The two have had a busy, and successful, week so far in Vegas. Steffen and Sister had the fastest time at the Vegas Tuffest barrel racing competition earlier this week.

“I think that was key in me gaining confidence coming here because that was a really small pattern, kind of the same setup trying to get into the arena as here,” Steffen noted. “So, I came in here with a lot of confidence and she knows what’s happening now.

“I was worried about the amount of times I had to run her down here but it just seems like each time she wants it more and more. She craves it.”

Steffen and Sister are both Junior World Finals veterans, but this is their first time competing as a team. In fact, the relationship between the two is still a work in progress.

“I’ve only had her about four months,” Steffen said. “She was a friend’s horse that ran her down here last year. Now my friend goes to Cal Poly and decided to spend more time on school, which is very respectable.

“They weren’t really ready to sell her,” Steffen added, “but decided to let me give her a try and it just clicked. Now she’s ours and I’m super grateful for that because she’s super cool.”

Steffen has done well at the Junior World Finals over the years. She was the reserve champion in pole bending in 2020 in Fort Worth, Texas; finished third in poles last year; and made the short go in the breakaway in 2020. This is the first time in five years, however, that she has competed in barrel racing. And it’s the first time she has done so on her own horse.

“In 2017 I jump-rode a horse because mine showed up lame,” she said, “and we were top five in the first round of barrels.”

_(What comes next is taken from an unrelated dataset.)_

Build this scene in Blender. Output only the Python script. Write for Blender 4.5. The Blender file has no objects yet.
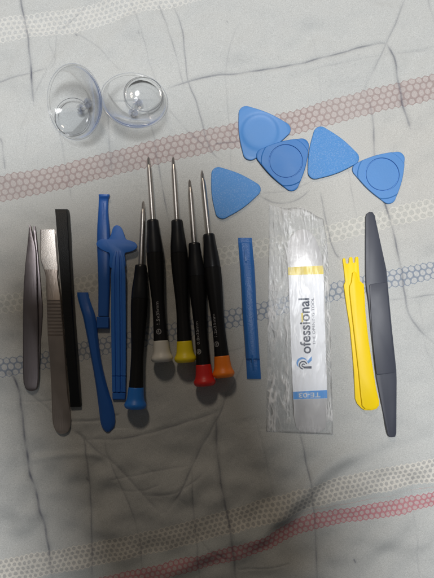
import bpy, bmesh, math, random
import numpy as np
from mathutils import Vector, noise as mnoise
random.seed(7); RNG = np.random.default_rng(11)
S = bpy.context.scene
COL = S.collection
MM = 0.001

# ------------------------------------------------------------------ camera
CAM = np.array([0.0, -0.030, 0.400]); TGT = np.array([0.0, 0.0, 0.0])
FPX, CX, CY = 590.0, 217.0, 289.0
fw = (TGT - CAM) / np.linalg.norm(TGT - CAM)
rt = np.array([1.0, 0, 0]); up = np.cross(rt, fw)
cd = bpy.data.cameras.new('camera'); cam = bpy.data.objects.new('camera', cd); COL.objects.link(cam)
cam.location = CAM; cam.rotation_euler = Vector(fw).to_track_quat('-Z', 'Y').to_euler()
cd.sensor_fit = 'VERTICAL'; cd.sensor_height = 24.0; cd.lens = 24.0 * FPX / 578.0
cd.clip_start = 0.01; cd.clip_end = 50
S.camera = cam

def U(px, py, z=0.0):
    """survey: point of the photograph -> place on the bed at height z (metres)"""
    d = fw + rt * ((px - CX) / FPX) + up * (-(py - CY) / FPX)
    t = (z - CAM[2]) / d[2]
    p = CAM + d * t
    return Vector((p[0], p[1], z))
PX = 0.401 / FPX            # metres per photo pixel on the bed

# ------------------------------------------------------------------ materials
def nodes(name):
    m = bpy.data.materials.new(name); m.use_nodes = True
    n = m.node_tree.nodes; l = m.node_tree.links
    b = n['Principled BSDF']
    return m, n, l, b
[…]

Obviously, the 17-year-old senior knows her way around an arena no matter the event. And there are a lot of events for the Oregon cowgirl.

“I do barrels, poles, breakaway, goats, team roping, cutting and reining cow horse,” she said.

Adriene Steffen braids her horse Sister’s tail after their 14.533 second run Thursday in the Senior Barrel Racing. | Photo By: Jack Nowlin

Steffen currently leads the Oregon high school standings in breakaway and barrels, is second in reined cow horse, third in poles, fifth in girls cutting and eighth in goats. Not surprisingly, she leads the all-around standings.

“There’s a lot that can go wrong in all of those so you just have to keep looking forward,” she said. “But I think doing all of those events really helps me when I come to a big event like this because then I can have a run like (my pole bending run) and just look at the positive and move on.”

While Steffen was disappointed in her pole-bending run on Bully earlier in the day, she still made it back to Saturday’s short go sitting seventh with a two-run time of 46.573 seconds. And getting at least one more run on the 23-year-old gelding she has been competing on for the past five years is an added bonus.

“I did shed a tear because I was going to retire him after this year, but I think I want to run him again.

“The girl I bought him from had him retired, but she came home from college and looked at him in the pasture and decided that he wasn’t ready to be retired yet. And sure enough he wasn’t.”

Steffen hopes to compete in the KK Run for Vegas barrels and poles the next two years as well as qualify for the National High School Rodeo Finals this coming summer. As far as college, Steffen is still weighing her choices.

“I’ve talked to a couple of schools down here,” she said, “but it’s going to be a really tough decision because they all have stuff to offer. I’m looking down south where it’s warmer. Personally, I don’t like the cold. So I hope my horses are OK with the warm.”